Słodcy dealerzy. Czym handluje się przy podstawówkach?
28 października 2015
Od naszego Czytelnika dostaliśmy list, który zamieszczamy poniżej.
Nie tylko szkoła 314 walczyła miesiącami o "wyrzucenie" ze sklepiku szkolnego śmieciowego jedzenia, walczyły o to szkoły w całej Polsce. Wreszcie ktoś "na górze" zrozumiał, że produkty spożywane przez dzieci mają wpływ nie tylko na ich aktualny stan zdrowia i rozwój, ale także na całe przyszłe życie. W szkole 314 udało się wyrzucić z półek sklepiku szkolnego batony czekoladowe, chrupki, cukierki, gumy, pączki i inne "ulubione" przekąski uczniów.
Kiedy wygoniliśmy cukier ze szkoły, tuż pod budynkiem placówki dwóch młodych ludzi rozstawiło kramik z watą cukrową! Na każdej przerwie pod kramikiem ustawiała się kolejka chętnych - przede wszystkim tych młodszych, ale nie brakowało też starszych uczniów.
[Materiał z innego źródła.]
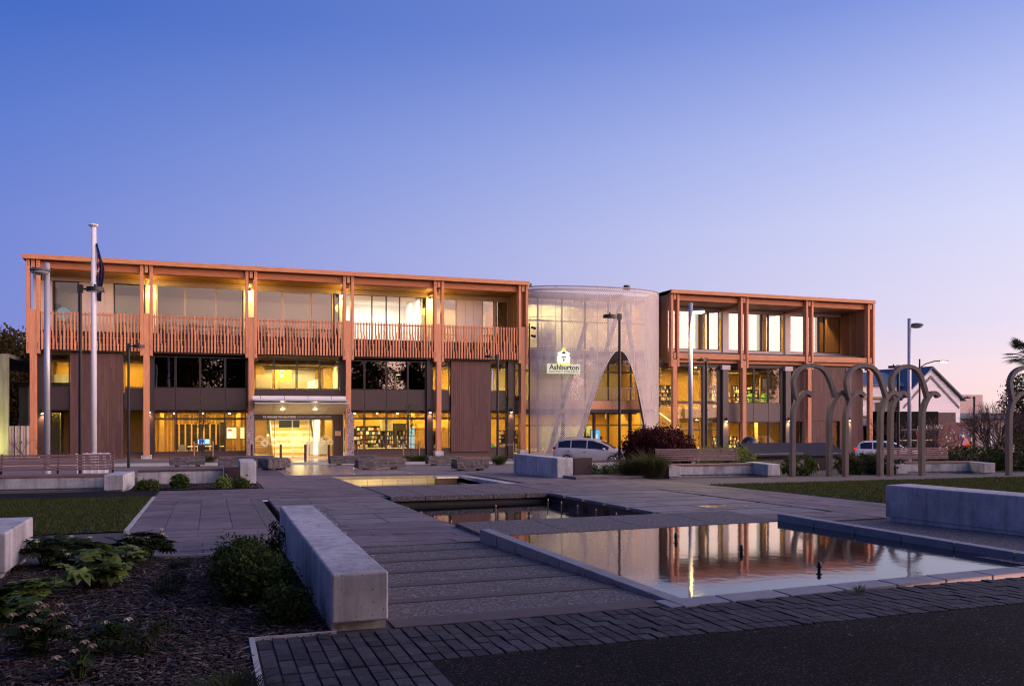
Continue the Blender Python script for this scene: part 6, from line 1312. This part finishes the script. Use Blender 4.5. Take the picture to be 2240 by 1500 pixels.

Interwencja dyrektorki nie przyniosła skutku, młodzi "biznesmeni" po kilku minutach znowu kręcili watę. Poinformowana przez szkołę straż miejska nie podjęła żadnych czynności. Dopiero moja stanowcza reakcja doprowadziła do tego, że pod szkołą pojawiła się straż miejska i patrol policji. Okazało się, że człowiek sprzedający watę nie dysponuje zezwoleniem na handel obwoźny, nie ma zarejestrowanej działalności, brakuje mu pozwolenia na korzystanie z działki spółdzielczej, a nawet dokumentów osobistych! Pomimo tego, że kramik przywiózł autem, nie posiadał również prawa jazdy. Kłamał twierdząc, że zgodę na korzystanie z trawnika otrzymał od właściciela baru wietnamskiego.
Handlarz został sprawdzony przez policję - czy nie jest osobą poszukiwaną oraz pouczony przez straż miejską, że jeżeli ponownie podejmie próbę sprzedaży waty pod szkołą, zostanie ukarany mandatem w wysokości 500 zł. Młody człowiek odgrażał się, że znajdzie mnie i odpowiednio się zrewanżuje. Tłumaczył, że nikomu krzywdy nie robi, w końcu sprzedaje tylko czysty cukier bez żadnych konserwantów... Na odchodne rzucił, że nie będzie na siłę "robił interesów" pod szkołą 314, bo na Białołęce jest tyle innych szkół, gdzie z pewnością nie będzie takich "crazy menów" jak ja, którzy przeszkodzą mu w zarabianiu pieniędzy.
Mam nadzieję, że jeżeli pojawi się pod innymi podstawówkami, to znajdą się osoby, które - podobnie jak ja - zniechęcą go do tego "biznesu". Tym bardziej, że jest to działalność nielegalna i pozbawiona jakichkolwiek skrupułów wobec najmłodszych, którzy nie do końca zdają sobie sprawę ze szkodliwości jedzenia takich produktów.